Joe LeBoeuf tells us, "Ask each other how you are doing, and be prepared to listen." I am urged to vulnerability. Yet when I say, "I am drowning," no one listens. Perhaps rightfully; would they too end up drowning, if they thought about it too hard?  Are they already drowning? Instead, I receive platitudes: "You just need to prioritize." "It'll all be over in five weeks." "We're all busy, that's part of the challenge of being a business student." I smile back, "Yes," I say, "You're right." Of course. But that it is not me.

For a week and a half I've been incapacitated. This morning I lay in bed, not wanting to face my day. I know this feeling, and I hate it vehemently. It isn't until tonight that I realize my problem is not about prioritization, nor about the challenge of having too much on my plate. It is about the feeling of losing my mind. Erin Poor used to call me the sponge. Indiscriminately, I soak up every bit of learning before me. New equates to interesting. Somehow in the past days, new and interesting have both evaporated. And I become angry with myself. Six weeks is too long of a time to just get by. One day is too long of a time to just get by. I demand better, and I cannot deliver.

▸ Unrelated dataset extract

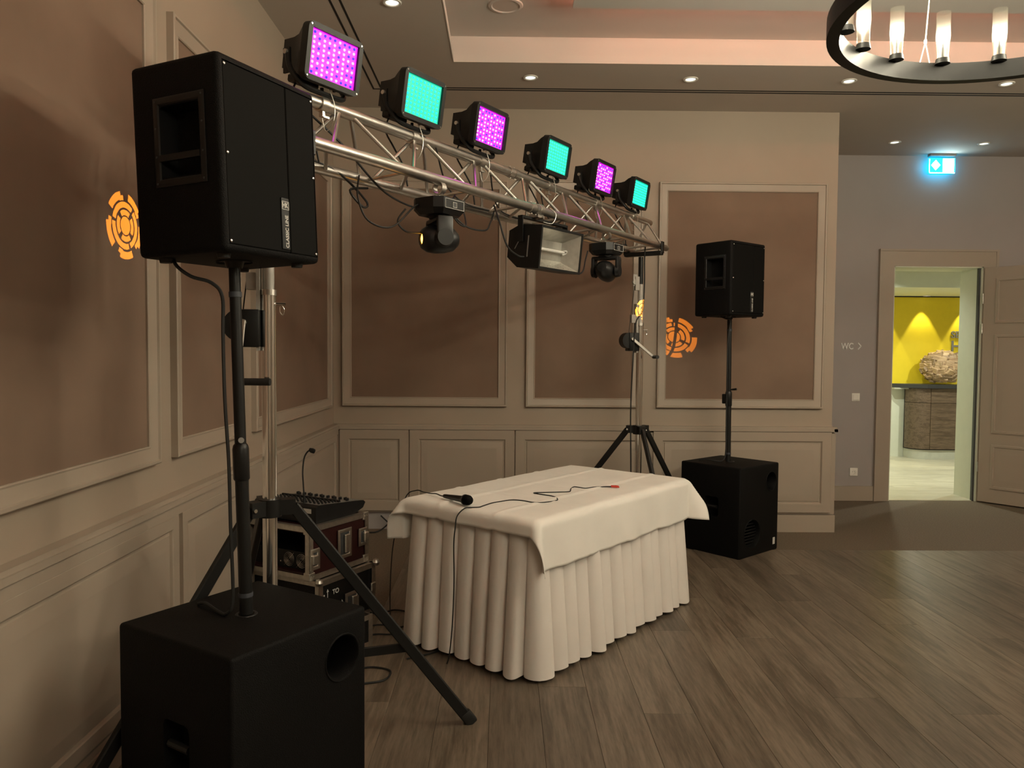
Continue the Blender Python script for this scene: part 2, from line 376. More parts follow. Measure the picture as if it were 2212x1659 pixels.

At Fuqua, I've been starting some activities with the COLE leadership fellowship. As part of our opening days together, we made "journey boards" - a big collage with boxes about our leadership values, motivators, reflections, strengths. I hang mine on the wall, and wonder what else I will pin there. Today,  during the AWIB leadership conference. Susan Chambers talked about Servant Leadership. Amy Franko talked about how viewing business as a game allows us to reconcile our values with what we do. And Anne Whitaker talked about sources of energy - personal, mental and physical. How beautiful to hear about their past struggles, how they've coped. They talk about living a deliberate life, a life of intention. Reach out, they say, reach in.

I try to put it all in perspective. Everyday there are people who are wishing for chances like the ones I have today. The ocean I swim in is one of luxury and privilege, many can only dream of these shores, it is the gleaming hotel in the tourist brochure. During our DDCF retreat, Don Wells told us about a time when he came to his wife after having heard a voice during a meditation session. She told him, "promise me two things. First, that you don't feel like you need to do anything about it right now. Second, that you won't dismiss it." He did neither, and after a while, the message of that voice became clear. How wise her words, and how loving. The gift of time. The gift of remembrance.

 I flounder, my arms wriggle, eel-like. I hope I am falling apart. I hope I break on the rocks, and come ashore on the current in a wash of lace and foam. I hope that my feeling of being below water is in fact indicative of my longer journey to answer the questions: What is important? What do I want? Who do I want to be?

My disappointments, my inabilities, my frustration: perhaps I simply need to float in them. Not pushing aside, not trying to fix, but letting the water hold me, and letting myself breathe.